Objective:
From the listing below, extract every line in which the word "picture" appears.

Stored data:
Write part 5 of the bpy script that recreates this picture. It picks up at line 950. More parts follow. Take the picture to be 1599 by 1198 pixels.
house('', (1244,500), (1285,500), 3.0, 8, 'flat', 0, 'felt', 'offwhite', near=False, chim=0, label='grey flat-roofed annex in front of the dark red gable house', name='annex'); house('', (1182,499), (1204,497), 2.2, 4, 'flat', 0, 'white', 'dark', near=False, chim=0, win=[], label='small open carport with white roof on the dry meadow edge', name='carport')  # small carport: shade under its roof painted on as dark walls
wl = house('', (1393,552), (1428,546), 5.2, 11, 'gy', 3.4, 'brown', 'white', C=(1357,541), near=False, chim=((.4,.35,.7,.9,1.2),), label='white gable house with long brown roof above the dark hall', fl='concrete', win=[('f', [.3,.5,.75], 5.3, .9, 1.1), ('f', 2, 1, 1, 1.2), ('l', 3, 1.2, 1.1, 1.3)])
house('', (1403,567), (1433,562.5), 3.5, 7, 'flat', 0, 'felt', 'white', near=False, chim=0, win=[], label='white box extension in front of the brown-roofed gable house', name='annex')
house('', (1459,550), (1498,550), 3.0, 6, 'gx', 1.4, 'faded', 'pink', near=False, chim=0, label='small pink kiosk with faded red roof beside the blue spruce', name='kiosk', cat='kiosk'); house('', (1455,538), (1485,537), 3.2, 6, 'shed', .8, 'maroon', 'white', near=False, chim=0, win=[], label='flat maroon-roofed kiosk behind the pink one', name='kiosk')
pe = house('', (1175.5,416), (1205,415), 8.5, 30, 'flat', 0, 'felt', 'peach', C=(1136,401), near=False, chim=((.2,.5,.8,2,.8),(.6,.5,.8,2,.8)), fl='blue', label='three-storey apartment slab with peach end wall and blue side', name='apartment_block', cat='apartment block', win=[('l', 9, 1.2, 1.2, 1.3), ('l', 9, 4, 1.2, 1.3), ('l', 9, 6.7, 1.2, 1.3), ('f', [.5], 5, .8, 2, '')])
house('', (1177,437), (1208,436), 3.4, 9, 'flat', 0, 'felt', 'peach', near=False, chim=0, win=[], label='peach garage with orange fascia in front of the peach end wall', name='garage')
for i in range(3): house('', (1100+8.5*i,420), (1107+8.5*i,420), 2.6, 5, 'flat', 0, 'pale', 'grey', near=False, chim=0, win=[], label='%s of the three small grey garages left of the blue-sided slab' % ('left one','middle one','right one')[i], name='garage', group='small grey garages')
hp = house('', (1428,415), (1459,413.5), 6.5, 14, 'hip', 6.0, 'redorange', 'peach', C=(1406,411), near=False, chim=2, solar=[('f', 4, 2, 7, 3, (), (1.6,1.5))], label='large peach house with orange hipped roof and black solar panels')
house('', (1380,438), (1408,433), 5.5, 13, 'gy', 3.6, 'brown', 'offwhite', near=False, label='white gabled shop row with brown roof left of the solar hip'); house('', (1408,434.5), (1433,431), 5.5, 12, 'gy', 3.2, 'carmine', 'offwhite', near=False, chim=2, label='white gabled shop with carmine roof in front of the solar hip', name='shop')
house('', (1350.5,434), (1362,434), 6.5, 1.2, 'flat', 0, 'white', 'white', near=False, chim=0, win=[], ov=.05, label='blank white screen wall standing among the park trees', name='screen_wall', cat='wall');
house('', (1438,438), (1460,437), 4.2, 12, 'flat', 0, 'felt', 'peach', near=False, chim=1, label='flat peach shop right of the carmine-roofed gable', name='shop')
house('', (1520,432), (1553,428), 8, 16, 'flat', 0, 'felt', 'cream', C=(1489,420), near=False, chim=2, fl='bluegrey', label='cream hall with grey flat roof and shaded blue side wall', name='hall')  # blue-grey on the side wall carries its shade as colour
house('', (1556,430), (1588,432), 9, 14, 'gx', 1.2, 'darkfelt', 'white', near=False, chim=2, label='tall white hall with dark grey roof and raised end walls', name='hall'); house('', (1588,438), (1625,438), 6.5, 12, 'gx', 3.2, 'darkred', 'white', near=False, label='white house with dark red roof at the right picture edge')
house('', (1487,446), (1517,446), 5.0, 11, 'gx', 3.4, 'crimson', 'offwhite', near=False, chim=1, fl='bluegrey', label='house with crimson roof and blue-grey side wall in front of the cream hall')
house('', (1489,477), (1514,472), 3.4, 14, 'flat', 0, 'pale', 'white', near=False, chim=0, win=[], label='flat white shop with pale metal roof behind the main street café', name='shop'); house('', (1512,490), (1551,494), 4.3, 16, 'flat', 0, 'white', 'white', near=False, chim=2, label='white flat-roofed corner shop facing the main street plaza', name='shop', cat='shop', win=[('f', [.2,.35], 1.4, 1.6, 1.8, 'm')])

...

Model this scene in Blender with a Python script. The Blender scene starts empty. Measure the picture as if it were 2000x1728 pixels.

Written answer:
Write part 5 of the bpy script that recreates this picture. It picks up at line 950. More parts follow. Take the picture to be 1599 by 1198 pixels.
house('', (1556,430), (1588,432), 9, 14, 'gx', 1.2, 'darkfelt', 'white', near=False, chim=2, label='tall white hall with dark grey roof and raised end walls', name='hall'); house('', (1588,438), (1625,438), 6.5, 12, 'gx', 3.2, 'darkred', 'white', near=False, label='white house with dark red roof at the right picture edge')
Model this scene in Blender with a Python script. The Blender scene starts empty. Measure the picture as if it were 2000x1728 pixels.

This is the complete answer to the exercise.